%%
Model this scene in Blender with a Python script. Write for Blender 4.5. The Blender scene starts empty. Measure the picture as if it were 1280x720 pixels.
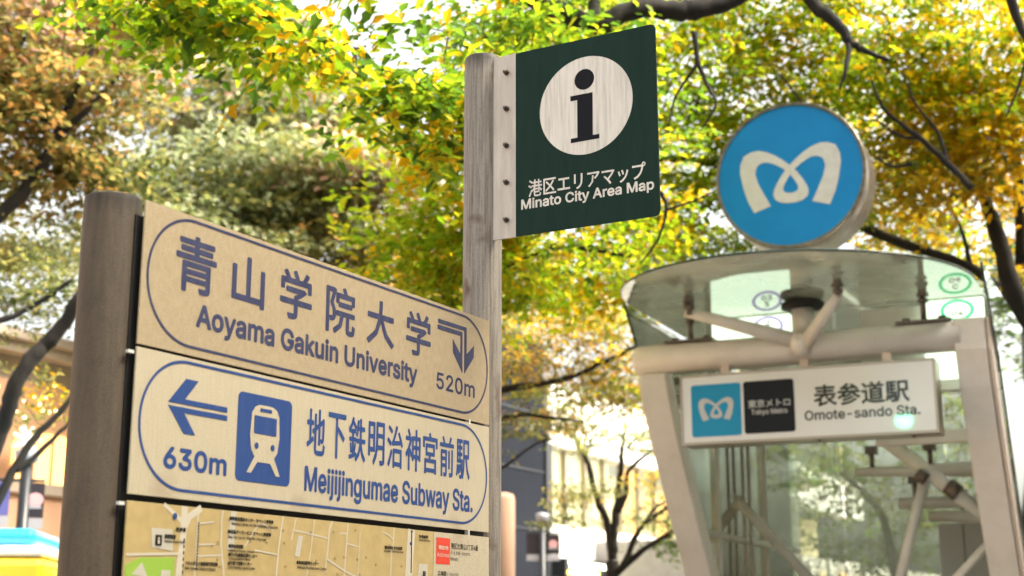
import bpy, math, random
import numpy as np
from mathutils import Vector, Matrix
random.seed(7)
RNG = np.random.default_rng(11)
R = math.radians
scene = bpy.context.scene
COL = scene.collection

# ------------------------------------------------------------------ camera
PITCH = 0.2329
CAM = Vector((0, 0, 1.5))
cam_d = bpy.data.cameras.new('camera')
cam_d.lens = 50.0; cam_d.sensor_width = 36.0
cam_d.clip_start = 0.05; cam_d.clip_end = 2000
cam_d.dof.use_dof = True
cam_d.dof.focus_distance = 3.7
cam_d.dof.aperture_fstop = 3.7
cam_d.dof.aperture_blades = 7
cam = bpy.data.objects.new('camera', cam_d); COL.objects.link(cam)
cam.location = CAM; cam.rotation_euler = (math.pi/2 + PITCH, 0, 0)
scene.camera = cam

# ------------------------------------------------------------------ sky, sun, exposure
SUN_AZ, SUN_EL = R(98), R(48)        # azimuth measured clockwise from the view direction (+Y)
w = bpy.data.worlds.new('World'); scene.world = w; w.use_nodes = True
nt = w.node_tree
bg = nt.nodes['Background']; bg.inputs['Strength'].default_value = 0.15
sky = nt.nodes.new('ShaderNodeTexSky'); sky.sky_type = 'NISHITA'; sky.sun_disc = False
sky.sun_elevation = SUN_EL; sky.sun_rotation = SUN_AZ
sky.dust_density = 9.0; sky.air_density = 0.7; sky.ozone_density = 0.3
hs = nt.nodes.new('ShaderNodeHueSaturation'); hs.inputs['Saturation'].default_value = .35; hs.inputs['Value'].default_value = 1.2   # thin white overcast
nt.links.new(sky.outputs[0], hs.inputs['Color']); nt.links.new(hs.outputs[0], bg.inputs['Color'])
sun_d = bpy.data.lights.new('sun', 'SUN'); sun_d.energy = 1.4; sun_d.angle = R(14); sun_d.color = (1, .93, .82)
sun = bpy.data.objects.new('sun', sun_d); COL.objects.link(sun)
sd = Vector((math.sin(SUN_AZ)*math.cos(SUN_EL), math.cos(SUN_AZ)*math.cos(SUN_EL), math.sin(SUN_EL)))
sun.rotation_euler = (-sd).to_track_quat('-Z', 'Y').to_euler()
vs = scene.view_settings
vs.view_transform = 'Standard'; vs.look = 'None'; vs.gamma = 1.0
vs.exposure = 2.1
vs.use_white_balance = True; vs.white_balance_temperature = 7050; vs.white_balance_tint = 6
scene.cycles.max_bounces = 8; scene.cycles.transparent_max_bounces = 16
scene.cycles.transmission_bounces = 8; scene.cycles.sample_clamp_indirect = 8

# ------------------------------------------------------------------ helpers
def at(px, py, D):
    """world point seen at photo pixel (px,py) at horizontal range D from the camera"""
    f = 1778.0
    x = (px-640)/f; u = -(py-360)/f
    cp, sp = math.cos(PITCH), math.sin(PITCH)
    d = Vector((x, cp - u*sp, sp + u*cp)); k = D/math.hypot(d.x, d.y)
    return Vector((d.x*k, d.y*k, 1.5 + d.z*k))

def empty(name, loc, rz=0.0, label=None, cat=None, group=None, kind=None):
    o = bpy.data.objects.new(name, None); COL.objects.link(o)
    o.location = loc; o.rotation_euler = (0, 0, rz); o.empty_display_size = .1
    return tag(o, label, cat, group, kind)
def tag(o, label=None, cat=None, group=None, kind=None):
    if label: o['label'] = label
    if cat: o['category'] = cat
    if group: o['group'] = group
    if kind: o['kind'] = kind
    return o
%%
= WHAT YOU HAVE TO DO =
In the material above, find each line that contains the word "scene", and select it.

= COMPLETED TASK =
Model this scene in Blender with a Python script. Write for Blender 4.5. The Blender scene starts empty. Measure the picture as if it were 1280x720 pixels.
scene = bpy.context.scene
COL = scene.collection
scene.camera = cam
w = bpy.data.worlds.new('World'); scene.world = w; w.use_nodes = True
vs = scene.view_settings
scene.cycles.max_bounces = 8; scene.cycles.transparent_max_bounces = 16
scene.cycles.transmission_bounces = 8; scene.cycles.sample_clamp_indirect = 8